PAGE NINETEEN – TWENTY
In the first draft TT and SG had this “Galactus is coming” conversation in front of Nancy, but Nancy couldn’t understand Tippy’s parts and so just assumed SG was talking to her pet squirrel the way she talks to Mew. That seemed to imply Nancy wasn’t as clever and good at seeing through people’s crap as she CLEARLY IS, so I rewrote it to what we have now: Tippy leaps onto SG’s face and stays there until SG excuses herself to go to the bathroom to talk out of earshot, which was way better.

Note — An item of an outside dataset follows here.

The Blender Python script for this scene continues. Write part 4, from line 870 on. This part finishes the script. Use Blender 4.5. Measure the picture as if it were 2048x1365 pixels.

The last “Galactus is coming” cliffhanger ended up being a single panel, but we tried SO MANY THINGS before that, each with their own page. First it was Galactus flying to Earth in space. Then on his ship (where he was looking at different planets, including an lava one (too hot) and ice one (too cold) and Earth (just right). Then he was on his ship talking to weird robots called “Punishers” that hadn’t been seen since the sixties. Anyway they were all silly and undercut his threat, and the single panel works way better! And I’m really glad we did it, because if we went with the “Galactus choosing Earth because of its temperature” than the big reveal about Galactus’s REAL motivations around coming to Earth in issue 4 wouldn’t work.
And that’s the issue! Now you are familiar with the way worse version of this comic that could’ve been, if only we’d all stopped working on it part-way through. I hope you enjoyed it!